→ EXERCISE
Word for word, restate every line of the listing that follows.
[BEGIN RECORD LIST]
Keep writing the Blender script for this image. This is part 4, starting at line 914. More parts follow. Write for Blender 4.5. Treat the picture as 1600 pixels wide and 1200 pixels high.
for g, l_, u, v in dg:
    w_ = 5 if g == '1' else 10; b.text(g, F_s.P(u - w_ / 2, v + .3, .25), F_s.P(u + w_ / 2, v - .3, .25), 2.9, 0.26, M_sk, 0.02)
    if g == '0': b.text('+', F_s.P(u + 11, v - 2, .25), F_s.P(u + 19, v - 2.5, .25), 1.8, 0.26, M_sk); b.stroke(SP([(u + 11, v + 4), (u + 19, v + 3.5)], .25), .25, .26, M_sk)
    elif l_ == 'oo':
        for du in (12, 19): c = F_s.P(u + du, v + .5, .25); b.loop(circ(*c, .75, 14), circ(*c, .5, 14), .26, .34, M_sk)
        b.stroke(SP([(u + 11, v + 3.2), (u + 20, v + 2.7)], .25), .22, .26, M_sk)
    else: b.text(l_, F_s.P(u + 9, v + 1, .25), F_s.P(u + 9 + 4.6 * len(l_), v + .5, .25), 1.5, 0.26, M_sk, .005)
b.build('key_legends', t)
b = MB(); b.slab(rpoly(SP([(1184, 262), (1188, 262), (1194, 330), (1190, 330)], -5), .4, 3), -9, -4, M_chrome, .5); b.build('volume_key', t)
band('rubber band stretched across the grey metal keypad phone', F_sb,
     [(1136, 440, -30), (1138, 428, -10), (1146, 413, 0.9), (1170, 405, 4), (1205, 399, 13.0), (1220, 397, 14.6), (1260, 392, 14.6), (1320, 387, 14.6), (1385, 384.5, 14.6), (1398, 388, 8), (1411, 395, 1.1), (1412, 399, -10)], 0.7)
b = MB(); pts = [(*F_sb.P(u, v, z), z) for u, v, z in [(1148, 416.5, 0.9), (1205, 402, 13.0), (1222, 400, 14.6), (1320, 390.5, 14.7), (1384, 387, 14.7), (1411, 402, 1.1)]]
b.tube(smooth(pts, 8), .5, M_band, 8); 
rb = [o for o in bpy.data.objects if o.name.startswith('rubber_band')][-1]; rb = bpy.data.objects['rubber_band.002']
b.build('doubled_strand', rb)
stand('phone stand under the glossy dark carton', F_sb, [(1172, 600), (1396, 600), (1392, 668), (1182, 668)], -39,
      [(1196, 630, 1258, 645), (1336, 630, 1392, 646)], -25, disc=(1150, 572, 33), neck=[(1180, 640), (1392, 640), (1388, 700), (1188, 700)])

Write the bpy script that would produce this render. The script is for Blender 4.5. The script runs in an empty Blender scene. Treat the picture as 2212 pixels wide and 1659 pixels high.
[END RECORD LIST]
→ ANSWER FOR THIS EXERCISE
Keep writing the Blender script for this image. This is part 4, starting at line 914. More parts follow. Write for Blender 4.5. Treat the picture as 1600 pixels wide and 1200 pixels high.
for g, l_, u, v in dg:
    w_ = 5 if g == '1' else 10; b.text(g, F_s.P(u - w_ / 2, v + .3, .25), F_s.P(u + w_ / 2, v - .3, .25), 2.9, 0.26, M_sk, 0.02)
    if g == '0': b.text('+', F_s.P(u + 11, v - 2, .25), F_s.P(u + 19, v - 2.5, .25), 1.8, 0.26, M_sk); b.stroke(SP([(u + 11, v + 4), (u + 19, v + 3.5)], .25), .25, .26, M_sk)
    elif l_ == 'oo':
        for du in (12, 19): c = F_s.P(u + du, v + .5, .25); b.loop(circ(*c, .75, 14), circ(*c, .5, 14), .26, .34, M_sk)
        b.stroke(SP([(u + 11, v + 3.2), (u + 20, v + 2.7)], .25), .22, .26, M_sk)
    else: b.text(l_, F_s.P(u + 9, v + 1, .25), F_s.P(u + 9 + 4.6 * len(l_), v + .5, .25), 1.5, 0.26, M_sk, .005)
b.build('key_legends', t)
b = MB(); b.slab(rpoly(SP([(1184, 262), (1188, 262), (1194, 330), (1190, 330)], -5), .4, 3), -9, -4, M_chrome, .5); b.build('volume_key', t)
band('rubber band stretched across the grey metal keypad phone', F_sb,
     [(1136, 440, -30), (1138, 428, -10), (1146, 413, 0.9), (1170, 405, 4), (1205, 399, 13.0), (1220, 397, 14.6), (1260, 392, 14.6), (1320, 387, 14.6), (1385, 384.5, 14.6), (1398, 388, 8), (1411, 395, 1.1), (1412, 399, -10)], 0.7)
b = MB(); pts = [(*F_sb.P(u, v, z), z) for u, v, z in [(1148, 416.5, 0.9), (1205, 402, 13.0), (1222, 400, 14.6), (1320, 390.5, 14.7), (1384, 387, 14.7), (1411, 402, 1.1)]]
b.tube(smooth(pts, 8), .5, M_band, 8); 
rb = [o for o in bpy.data.objects if o.name.startswith('rubber_band')][-1]; rb = bpy.data.objects['rubber_band.002']
b.build('doubled_strand', rb)
stand('phone stand under the glossy dark carton', F_sb, [(1172, 600), (1396, 600), (1392, 668), (1182, 668)], -39,
      [(1196, 630, 1258, 645), (1336, 630, 1392, 646)], -25, disc=(1150, 572, 33), neck=[(1180, 640), (1392, 640), (1388, 700), (1188, 700)])

Write the bpy script that would produce this render. The script is for Blender 4.5. The script runs in an empty Blender scene. Treat the picture as 2212 pixels wide and 1659 pixels high.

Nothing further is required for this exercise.